Конечно, только морального совершенства (тем более существующего главным образом в письмах) для самого Иванова было недостаточно; оно было условием, а не результатом; результатом должно было быть совершенство художественное — а именно «Явление Мессии», «правильная» картина (в ответ на «неправильную» картину Брюллова), нормативная картина, идеальная картина, наконец, сверхкартина. И, естественно, академическая картина, даже не потому, что никаких других картин Иванов себе не представлял, а потому, что он видел в строгом академизме — с оттенком классицизма [383] — главное спасение от брюлловского «романтического» соблазна.

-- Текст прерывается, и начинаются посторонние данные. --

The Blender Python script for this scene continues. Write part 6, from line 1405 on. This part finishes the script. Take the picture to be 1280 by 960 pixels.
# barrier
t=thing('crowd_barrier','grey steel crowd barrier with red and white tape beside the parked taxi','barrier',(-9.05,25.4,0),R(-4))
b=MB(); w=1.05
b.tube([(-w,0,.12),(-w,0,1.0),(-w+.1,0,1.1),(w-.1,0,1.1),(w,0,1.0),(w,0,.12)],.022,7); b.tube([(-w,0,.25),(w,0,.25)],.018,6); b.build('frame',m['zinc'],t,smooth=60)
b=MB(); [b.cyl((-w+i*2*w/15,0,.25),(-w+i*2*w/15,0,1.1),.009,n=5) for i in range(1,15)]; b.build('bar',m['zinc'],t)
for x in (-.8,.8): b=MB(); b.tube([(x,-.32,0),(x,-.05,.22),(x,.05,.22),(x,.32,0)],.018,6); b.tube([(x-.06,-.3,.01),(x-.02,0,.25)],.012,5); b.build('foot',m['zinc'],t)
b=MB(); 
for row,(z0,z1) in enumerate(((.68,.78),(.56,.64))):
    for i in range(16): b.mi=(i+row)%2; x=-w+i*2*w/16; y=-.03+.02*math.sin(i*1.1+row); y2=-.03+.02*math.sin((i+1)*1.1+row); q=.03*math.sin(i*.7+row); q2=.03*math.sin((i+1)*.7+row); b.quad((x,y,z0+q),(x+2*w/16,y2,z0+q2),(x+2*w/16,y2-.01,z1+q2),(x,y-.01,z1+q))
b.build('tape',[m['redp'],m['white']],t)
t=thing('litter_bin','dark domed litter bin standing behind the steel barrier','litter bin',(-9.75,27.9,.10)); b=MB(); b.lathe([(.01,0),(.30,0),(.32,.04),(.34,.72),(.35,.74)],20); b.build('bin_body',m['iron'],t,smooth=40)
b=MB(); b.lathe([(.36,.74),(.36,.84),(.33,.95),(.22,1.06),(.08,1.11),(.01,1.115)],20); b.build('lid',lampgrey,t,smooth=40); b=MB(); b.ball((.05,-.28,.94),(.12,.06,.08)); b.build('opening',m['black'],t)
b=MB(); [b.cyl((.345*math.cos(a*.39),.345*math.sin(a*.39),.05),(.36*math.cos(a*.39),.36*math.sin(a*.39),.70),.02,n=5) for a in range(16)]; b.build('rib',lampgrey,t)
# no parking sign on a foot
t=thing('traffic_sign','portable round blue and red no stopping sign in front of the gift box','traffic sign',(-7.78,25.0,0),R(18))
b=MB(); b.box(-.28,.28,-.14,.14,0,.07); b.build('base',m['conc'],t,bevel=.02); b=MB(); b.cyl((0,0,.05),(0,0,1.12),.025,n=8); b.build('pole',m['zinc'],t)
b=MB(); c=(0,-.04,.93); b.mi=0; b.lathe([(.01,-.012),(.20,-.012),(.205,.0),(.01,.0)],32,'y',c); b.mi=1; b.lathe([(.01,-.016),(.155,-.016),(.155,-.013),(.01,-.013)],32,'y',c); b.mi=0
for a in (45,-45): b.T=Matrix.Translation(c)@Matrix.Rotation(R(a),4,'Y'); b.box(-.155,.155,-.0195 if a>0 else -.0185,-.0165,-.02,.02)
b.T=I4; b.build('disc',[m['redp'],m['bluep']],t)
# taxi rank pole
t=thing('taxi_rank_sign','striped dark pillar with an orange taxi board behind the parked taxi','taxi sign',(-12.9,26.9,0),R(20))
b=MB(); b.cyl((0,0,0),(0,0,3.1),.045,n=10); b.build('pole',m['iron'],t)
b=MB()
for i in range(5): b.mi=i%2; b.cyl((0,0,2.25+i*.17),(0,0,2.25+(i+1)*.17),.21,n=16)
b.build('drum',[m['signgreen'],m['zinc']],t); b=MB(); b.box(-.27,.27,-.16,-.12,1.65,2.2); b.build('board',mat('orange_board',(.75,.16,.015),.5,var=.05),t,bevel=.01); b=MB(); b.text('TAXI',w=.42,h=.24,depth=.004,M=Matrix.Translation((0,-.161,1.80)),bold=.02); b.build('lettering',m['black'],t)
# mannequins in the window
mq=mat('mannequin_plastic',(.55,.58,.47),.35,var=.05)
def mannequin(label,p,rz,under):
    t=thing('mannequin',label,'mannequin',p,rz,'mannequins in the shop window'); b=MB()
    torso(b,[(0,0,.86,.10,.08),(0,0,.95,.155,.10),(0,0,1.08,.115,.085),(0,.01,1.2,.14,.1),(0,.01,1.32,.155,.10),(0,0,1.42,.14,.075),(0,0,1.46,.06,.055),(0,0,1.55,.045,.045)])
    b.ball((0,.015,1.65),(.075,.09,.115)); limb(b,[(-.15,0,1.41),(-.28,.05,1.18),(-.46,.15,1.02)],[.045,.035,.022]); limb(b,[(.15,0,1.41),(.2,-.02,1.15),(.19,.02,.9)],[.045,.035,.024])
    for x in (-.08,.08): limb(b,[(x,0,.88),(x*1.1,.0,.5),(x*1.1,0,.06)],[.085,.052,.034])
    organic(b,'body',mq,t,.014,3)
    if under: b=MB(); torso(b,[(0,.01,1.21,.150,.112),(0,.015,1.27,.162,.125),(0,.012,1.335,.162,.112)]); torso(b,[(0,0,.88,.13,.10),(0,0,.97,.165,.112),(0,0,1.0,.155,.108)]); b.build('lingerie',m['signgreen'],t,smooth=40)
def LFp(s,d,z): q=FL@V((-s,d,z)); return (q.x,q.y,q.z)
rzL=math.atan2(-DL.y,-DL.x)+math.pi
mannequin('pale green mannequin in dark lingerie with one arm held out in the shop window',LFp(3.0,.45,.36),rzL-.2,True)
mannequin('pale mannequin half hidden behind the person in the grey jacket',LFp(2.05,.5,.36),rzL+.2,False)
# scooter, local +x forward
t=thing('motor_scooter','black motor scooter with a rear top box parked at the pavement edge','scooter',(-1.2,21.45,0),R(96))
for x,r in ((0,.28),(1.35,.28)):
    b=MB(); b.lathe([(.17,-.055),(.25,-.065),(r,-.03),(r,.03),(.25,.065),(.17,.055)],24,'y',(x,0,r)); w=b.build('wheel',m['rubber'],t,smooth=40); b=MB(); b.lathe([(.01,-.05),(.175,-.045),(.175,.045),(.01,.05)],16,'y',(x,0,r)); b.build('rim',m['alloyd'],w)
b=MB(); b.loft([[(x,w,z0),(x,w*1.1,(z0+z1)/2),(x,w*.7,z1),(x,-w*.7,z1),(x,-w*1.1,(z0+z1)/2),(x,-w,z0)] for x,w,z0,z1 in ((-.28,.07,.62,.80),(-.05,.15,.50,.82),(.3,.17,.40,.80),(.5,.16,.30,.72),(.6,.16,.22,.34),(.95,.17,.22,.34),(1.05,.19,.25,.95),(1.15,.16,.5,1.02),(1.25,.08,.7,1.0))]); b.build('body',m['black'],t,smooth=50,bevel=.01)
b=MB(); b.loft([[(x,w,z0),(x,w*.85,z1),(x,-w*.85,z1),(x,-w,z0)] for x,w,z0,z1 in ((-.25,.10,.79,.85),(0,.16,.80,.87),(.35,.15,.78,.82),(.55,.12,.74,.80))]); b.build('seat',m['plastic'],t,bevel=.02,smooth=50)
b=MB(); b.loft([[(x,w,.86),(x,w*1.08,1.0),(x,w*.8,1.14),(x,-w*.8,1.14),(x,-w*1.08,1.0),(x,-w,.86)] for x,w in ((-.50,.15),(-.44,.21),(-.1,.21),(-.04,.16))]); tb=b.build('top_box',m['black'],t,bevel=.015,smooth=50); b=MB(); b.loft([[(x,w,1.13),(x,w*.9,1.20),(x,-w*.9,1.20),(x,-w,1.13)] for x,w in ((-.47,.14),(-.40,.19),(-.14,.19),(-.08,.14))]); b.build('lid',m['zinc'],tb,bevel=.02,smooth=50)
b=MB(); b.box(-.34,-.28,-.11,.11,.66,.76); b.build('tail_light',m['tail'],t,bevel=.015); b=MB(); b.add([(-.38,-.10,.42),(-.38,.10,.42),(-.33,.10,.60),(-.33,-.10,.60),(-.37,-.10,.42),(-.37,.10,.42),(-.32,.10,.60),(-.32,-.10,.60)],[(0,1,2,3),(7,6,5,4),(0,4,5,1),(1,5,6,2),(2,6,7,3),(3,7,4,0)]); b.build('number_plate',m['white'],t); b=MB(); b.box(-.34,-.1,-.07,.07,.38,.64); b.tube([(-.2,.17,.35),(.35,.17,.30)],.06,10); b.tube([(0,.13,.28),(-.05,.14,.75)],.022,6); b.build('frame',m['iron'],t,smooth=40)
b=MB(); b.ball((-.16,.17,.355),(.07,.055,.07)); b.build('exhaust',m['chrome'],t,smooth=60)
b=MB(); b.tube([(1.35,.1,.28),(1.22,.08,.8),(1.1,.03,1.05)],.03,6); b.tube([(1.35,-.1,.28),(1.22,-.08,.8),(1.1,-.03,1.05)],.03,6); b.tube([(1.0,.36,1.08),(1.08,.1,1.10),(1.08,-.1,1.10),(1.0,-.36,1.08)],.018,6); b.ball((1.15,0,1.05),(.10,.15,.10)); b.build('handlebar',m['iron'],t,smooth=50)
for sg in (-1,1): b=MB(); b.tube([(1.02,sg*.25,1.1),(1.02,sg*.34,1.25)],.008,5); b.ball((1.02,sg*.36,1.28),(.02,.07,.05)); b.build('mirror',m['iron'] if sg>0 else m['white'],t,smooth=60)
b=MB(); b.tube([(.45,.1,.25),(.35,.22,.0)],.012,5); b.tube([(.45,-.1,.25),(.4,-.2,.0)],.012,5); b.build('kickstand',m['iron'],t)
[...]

Эта академическая картина — как бы первоначальное, сейчас почти невидимое «Явление Мессии» (академизм которого воплощен в самом замысле, в композиции, в пластике фигур) — была создана, как можно предположить, между 1836 и 1839 годами. В конце 1836 года Ивановым был сделан окончательный композиционный эскиз, с тех пор почти не изменившийся. Весной 1837 года был выбран огромный размер холста — обозначающий новый статус картины (теперь уже сверхкартины), включающий в себя в том числе и вызов Брюллову. Уже в сентябре 1837 года она была прописана в один тон [384]. Все, что появилось потом, после 1839 года, последовательно накладывалось на эту академическую схему.